The exercise - Exactly as written, quote every line that follows, skipping the images.

Information provided -
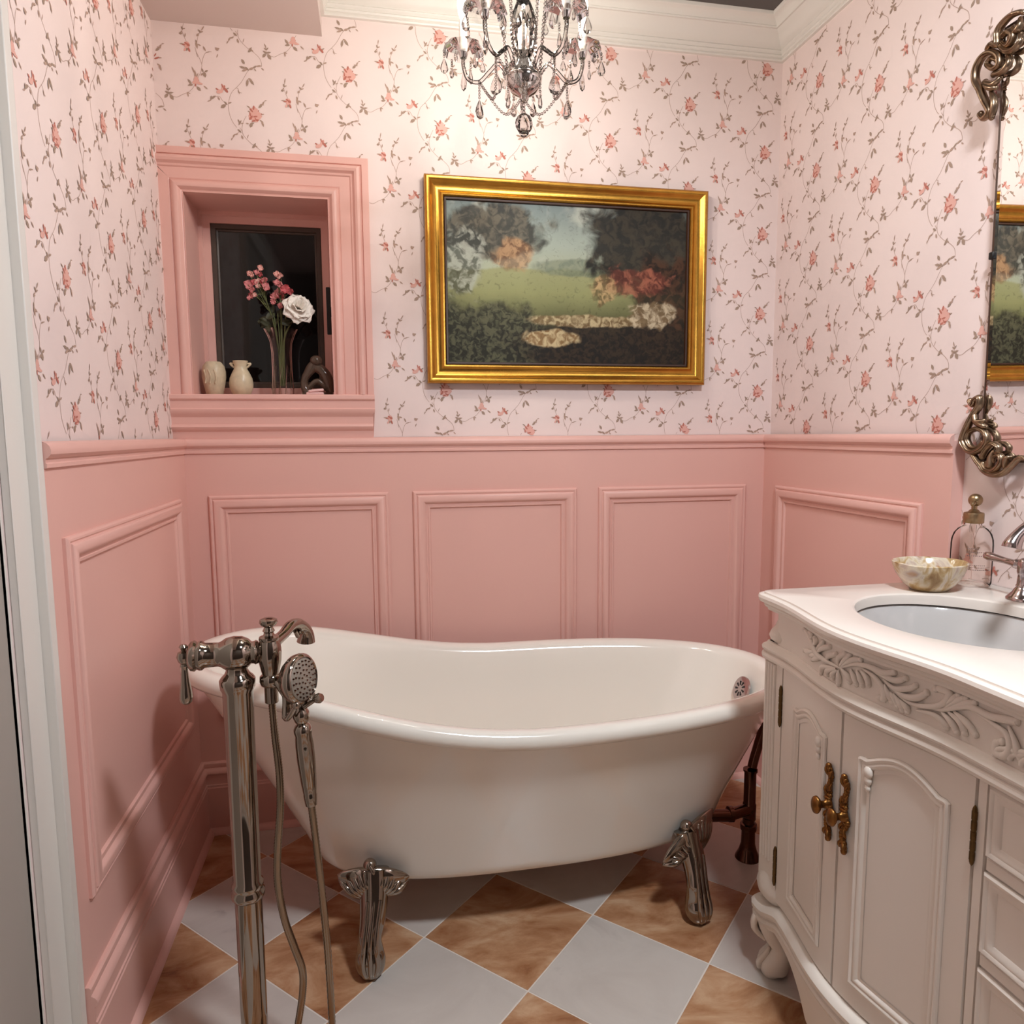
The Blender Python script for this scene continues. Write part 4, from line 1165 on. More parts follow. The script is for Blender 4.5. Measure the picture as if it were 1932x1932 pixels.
# ------------------------------------------------------------------ basin faucet
bf = thing('basin_faucet', (1.845, -1.15, VZ), 'nickel widespread basin faucet with lever handles', 'faucet')
BELL = [(0.030, 0.0), (0.030, 0.004), (0.026, 0.008), (0.023, 0.012), (0.020, 0.015), (0.0165, 0.022), (0.013, 0.027), (0.0145, 0.029), (0.0125, 0.032)]
for yy, s in ((-1.055, 1), (-1.247, -1)):
    mb = MB()
    mb.lathe(BELL + [(0.0115, 0.052), (0.0125, 0.054), (0.0135, 0.058), (0.0135, 0.076), (0.0115, 0.082), (0.006, 0.086), (0.0, 0.087)], (1.842, yy, VZ), seg=24)
    d = Vector((-0.10, s, 0.10)).normalized()
    b_ = Vector((1.842, yy, VZ + 0.070))
    mb.lathe([(0.008, 0.0), (0.008, 0.012), (0.0105, 0.016), (0.0105, 0.020), (0.007, 0.024), (0.0065, 0.045), (0.0085, 0.070), (0.0095, 0.080), (0.008, 0.088), (0.004, 0.091), (0.0, 0.0915)], b_, d, 16)
    mb.build('lever_handle', FAUC, bf, smooth=45)
mb = MB()
mb.lathe(BELL + [(0.0125, 0.05), (0.012, 0.10)], (1.848, -1.15, VZ), seg=24)
q = spline([(1.848, -1.15, VZ + 0.095, 0.012), (1.846, -1.15, VZ + 0.135, 0.012), (1.825, -1.15, VZ + 0.168, 0.012), (1.785, -1.15, VZ + 0.178, 0.0118), (1.745, -1.15, VZ + 0.168, 0.0115), (1.718, -1.15, VZ + 0.148, 0.0125), (1.708, -1.15, VZ + 0.134, 0.0155), (1.706, -1.15, VZ + 0.128, 0.0165)], 6)
mb.tube([p[:3] for p in q], [p[3] for p in q], 18)
mb.build('spout', FAUC, bf, smooth=50)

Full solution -
The Blender Python script for this scene continues. Write part 4, from line 1165 on. More parts follow. The script is for Blender 4.5. Measure the picture as if it were 1932x1932 pixels.
# ------------------------------------------------------------------ basin faucet
bf = thing('basin_faucet', (1.845, -1.15, VZ), 'nickel widespread basin faucet with lever handles', 'faucet')
BELL = [(0.030, 0.0), (0.030, 0.004), (0.026, 0.008), (0.023, 0.012), (0.020, 0.015), (0.0165, 0.022), (0.013, 0.027), (0.0145, 0.029), (0.0125, 0.032)]
for yy, s in ((-1.055, 1), (-1.247, -1)):
    mb = MB()
    mb.lathe(BELL + [(0.0115, 0.052), (0.0125, 0.054), (0.0135, 0.058), (0.0135, 0.076), (0.0115, 0.082), (0.006, 0.086), (0.0, 0.087)], (1.842, yy, VZ), seg=24)
    d = Vector((-0.10, s, 0.10)).normalized()
    b_ = Vector((1.842, yy, VZ + 0.070))
    mb.lathe([(0.008, 0.0), (0.008, 0.012), (0.0105, 0.016), (0.0105, 0.020), (0.007, 0.024), (0.0065, 0.045), (0.0085, 0.070), (0.0095, 0.080), (0.008, 0.088), (0.004, 0.091), (0.0, 0.0915)], b_, d, 16)
    mb.build('lever_handle', FAUC, bf, smooth=45)
mb = MB()
mb.lathe(BELL + [(0.0125, 0.05), (0.012, 0.10)], (1.848, -1.15, VZ), seg=24)
q = spline([(1.848, -1.15, VZ + 0.095, 0.012), (1.846, -1.15, VZ + 0.135, 0.012), (1.825, -1.15, VZ + 0.168, 0.012), (1.785, -1.15, VZ + 0.178, 0.0118), (1.745, -1.15, VZ + 0.168, 0.0115), (1.718, -1.15, VZ + 0.148, 0.0125), (1.708, -1.15, VZ + 0.134, 0.0155), (1.706, -1.15, VZ + 0.128, 0.0165)], 6)
mb.tube([p[:3] for p in q], [p[3] for p in q], 18)
mb.build('spout', FAUC, bf, smooth=50)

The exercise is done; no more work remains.